+++ Dataset content

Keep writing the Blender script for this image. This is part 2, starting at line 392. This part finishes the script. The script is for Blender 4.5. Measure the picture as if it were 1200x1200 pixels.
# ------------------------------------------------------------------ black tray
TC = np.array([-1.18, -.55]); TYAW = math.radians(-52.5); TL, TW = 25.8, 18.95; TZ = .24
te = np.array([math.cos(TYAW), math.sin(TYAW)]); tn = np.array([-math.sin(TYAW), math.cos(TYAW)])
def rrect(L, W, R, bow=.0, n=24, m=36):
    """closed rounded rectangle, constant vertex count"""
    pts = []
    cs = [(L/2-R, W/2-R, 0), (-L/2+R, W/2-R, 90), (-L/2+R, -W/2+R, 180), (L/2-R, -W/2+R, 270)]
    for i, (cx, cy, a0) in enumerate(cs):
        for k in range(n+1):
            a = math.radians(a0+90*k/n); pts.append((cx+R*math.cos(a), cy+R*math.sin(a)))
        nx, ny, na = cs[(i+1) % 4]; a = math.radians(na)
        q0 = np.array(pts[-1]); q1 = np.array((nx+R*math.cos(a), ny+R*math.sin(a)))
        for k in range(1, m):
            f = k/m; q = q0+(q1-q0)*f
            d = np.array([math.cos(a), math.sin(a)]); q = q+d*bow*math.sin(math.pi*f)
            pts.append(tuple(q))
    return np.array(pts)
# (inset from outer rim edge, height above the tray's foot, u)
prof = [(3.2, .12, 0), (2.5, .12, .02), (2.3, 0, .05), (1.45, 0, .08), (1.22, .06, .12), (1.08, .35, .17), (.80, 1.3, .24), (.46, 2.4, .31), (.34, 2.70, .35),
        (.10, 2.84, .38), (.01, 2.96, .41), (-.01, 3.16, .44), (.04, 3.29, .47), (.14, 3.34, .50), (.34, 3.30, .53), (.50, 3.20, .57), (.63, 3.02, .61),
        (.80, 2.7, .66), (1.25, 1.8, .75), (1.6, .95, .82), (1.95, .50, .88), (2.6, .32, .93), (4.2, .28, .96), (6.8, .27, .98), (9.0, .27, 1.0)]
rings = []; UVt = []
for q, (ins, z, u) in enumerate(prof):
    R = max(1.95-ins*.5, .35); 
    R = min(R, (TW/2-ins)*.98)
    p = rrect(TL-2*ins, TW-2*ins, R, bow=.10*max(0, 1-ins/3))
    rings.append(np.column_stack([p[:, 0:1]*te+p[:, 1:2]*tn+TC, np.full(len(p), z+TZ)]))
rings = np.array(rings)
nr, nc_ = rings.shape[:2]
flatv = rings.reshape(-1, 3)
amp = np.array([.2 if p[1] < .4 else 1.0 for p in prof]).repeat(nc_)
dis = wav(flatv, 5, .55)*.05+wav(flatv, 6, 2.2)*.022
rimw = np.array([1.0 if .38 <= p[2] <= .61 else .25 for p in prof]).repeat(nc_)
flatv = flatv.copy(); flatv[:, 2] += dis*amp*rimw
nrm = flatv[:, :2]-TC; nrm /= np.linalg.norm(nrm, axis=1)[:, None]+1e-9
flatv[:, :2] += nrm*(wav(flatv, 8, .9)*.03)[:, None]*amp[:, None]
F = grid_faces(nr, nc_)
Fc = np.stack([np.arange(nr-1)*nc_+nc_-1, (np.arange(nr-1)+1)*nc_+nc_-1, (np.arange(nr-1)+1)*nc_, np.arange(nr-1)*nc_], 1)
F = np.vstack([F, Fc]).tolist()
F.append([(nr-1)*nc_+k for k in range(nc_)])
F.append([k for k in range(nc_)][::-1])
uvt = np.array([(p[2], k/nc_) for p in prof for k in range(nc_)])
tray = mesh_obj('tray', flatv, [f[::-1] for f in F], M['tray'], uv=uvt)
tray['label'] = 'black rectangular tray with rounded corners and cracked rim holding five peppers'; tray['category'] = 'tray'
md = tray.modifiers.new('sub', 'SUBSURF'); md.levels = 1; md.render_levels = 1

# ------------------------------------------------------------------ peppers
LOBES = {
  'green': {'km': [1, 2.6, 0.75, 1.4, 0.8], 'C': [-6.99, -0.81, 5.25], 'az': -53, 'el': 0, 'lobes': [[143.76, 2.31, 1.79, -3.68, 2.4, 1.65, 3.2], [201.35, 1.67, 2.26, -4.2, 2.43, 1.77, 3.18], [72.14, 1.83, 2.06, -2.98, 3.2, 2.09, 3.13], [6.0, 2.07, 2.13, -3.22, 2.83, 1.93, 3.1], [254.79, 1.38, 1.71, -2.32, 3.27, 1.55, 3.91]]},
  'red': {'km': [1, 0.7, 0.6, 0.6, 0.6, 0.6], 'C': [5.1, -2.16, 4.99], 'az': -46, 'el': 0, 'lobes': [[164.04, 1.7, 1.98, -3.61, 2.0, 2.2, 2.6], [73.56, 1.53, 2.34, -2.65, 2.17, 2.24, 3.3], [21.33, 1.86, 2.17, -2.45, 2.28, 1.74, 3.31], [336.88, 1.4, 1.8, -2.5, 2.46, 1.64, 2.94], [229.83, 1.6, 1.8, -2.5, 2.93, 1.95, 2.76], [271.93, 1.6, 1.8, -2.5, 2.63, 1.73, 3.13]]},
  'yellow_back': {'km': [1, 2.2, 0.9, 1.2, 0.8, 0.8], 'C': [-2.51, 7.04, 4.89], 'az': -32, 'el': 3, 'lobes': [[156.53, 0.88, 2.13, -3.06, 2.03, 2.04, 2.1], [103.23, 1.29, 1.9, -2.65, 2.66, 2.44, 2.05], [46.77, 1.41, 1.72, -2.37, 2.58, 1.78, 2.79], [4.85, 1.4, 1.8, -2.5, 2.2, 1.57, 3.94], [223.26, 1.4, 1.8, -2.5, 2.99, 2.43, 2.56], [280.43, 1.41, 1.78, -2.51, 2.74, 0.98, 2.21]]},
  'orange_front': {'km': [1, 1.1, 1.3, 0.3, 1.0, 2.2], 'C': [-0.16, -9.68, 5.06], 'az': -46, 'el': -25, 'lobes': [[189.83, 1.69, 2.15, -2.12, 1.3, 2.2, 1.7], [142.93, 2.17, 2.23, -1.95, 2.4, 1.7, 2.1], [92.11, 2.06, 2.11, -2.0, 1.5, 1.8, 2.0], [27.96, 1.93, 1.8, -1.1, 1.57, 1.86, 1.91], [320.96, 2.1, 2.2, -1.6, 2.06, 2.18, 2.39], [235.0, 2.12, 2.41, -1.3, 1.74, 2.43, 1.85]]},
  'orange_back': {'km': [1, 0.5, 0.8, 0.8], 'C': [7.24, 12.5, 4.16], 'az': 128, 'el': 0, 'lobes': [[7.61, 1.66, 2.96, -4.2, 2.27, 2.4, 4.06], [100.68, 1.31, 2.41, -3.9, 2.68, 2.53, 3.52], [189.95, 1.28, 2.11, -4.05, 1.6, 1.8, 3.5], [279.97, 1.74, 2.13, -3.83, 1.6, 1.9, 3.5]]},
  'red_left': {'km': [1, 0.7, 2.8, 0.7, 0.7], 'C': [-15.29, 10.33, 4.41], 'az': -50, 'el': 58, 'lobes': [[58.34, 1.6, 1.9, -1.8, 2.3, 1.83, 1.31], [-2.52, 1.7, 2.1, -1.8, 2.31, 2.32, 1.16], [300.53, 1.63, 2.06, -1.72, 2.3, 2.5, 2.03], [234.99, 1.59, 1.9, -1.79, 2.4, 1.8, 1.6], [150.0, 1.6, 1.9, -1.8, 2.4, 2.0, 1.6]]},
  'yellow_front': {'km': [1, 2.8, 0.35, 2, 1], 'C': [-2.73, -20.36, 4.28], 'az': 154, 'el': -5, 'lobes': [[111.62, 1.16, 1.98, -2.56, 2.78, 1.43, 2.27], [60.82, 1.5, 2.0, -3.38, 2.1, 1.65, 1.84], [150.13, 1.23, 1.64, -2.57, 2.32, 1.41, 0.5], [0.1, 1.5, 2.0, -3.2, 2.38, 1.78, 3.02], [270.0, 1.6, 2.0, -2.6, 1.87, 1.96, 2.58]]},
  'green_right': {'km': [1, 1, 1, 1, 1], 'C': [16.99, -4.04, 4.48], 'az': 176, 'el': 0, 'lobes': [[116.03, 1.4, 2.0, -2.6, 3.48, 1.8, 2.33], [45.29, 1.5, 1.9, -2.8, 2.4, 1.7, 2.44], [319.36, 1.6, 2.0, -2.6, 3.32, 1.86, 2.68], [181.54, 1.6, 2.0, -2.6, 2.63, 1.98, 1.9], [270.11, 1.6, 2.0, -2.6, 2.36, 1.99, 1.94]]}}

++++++

Quote word for word every line from the one that has "tray = mesh_obj('tray', flatv, [f[::-1]" through the one that has "md = tray.modifiers.new('sub', 'SUBSURF');".

tray = mesh_obj('tray', flatv, [f[::-1] for f in F], M['tray'], uv=uvt)
tray['label'] = 'black rectangular tray with rounded corners and cracked rim holding five peppers'; tray['category'] = 'tray'
md = tray.modifiers.new('sub', 'SUBSURF'); md.levels = 1; md.render_levels = 1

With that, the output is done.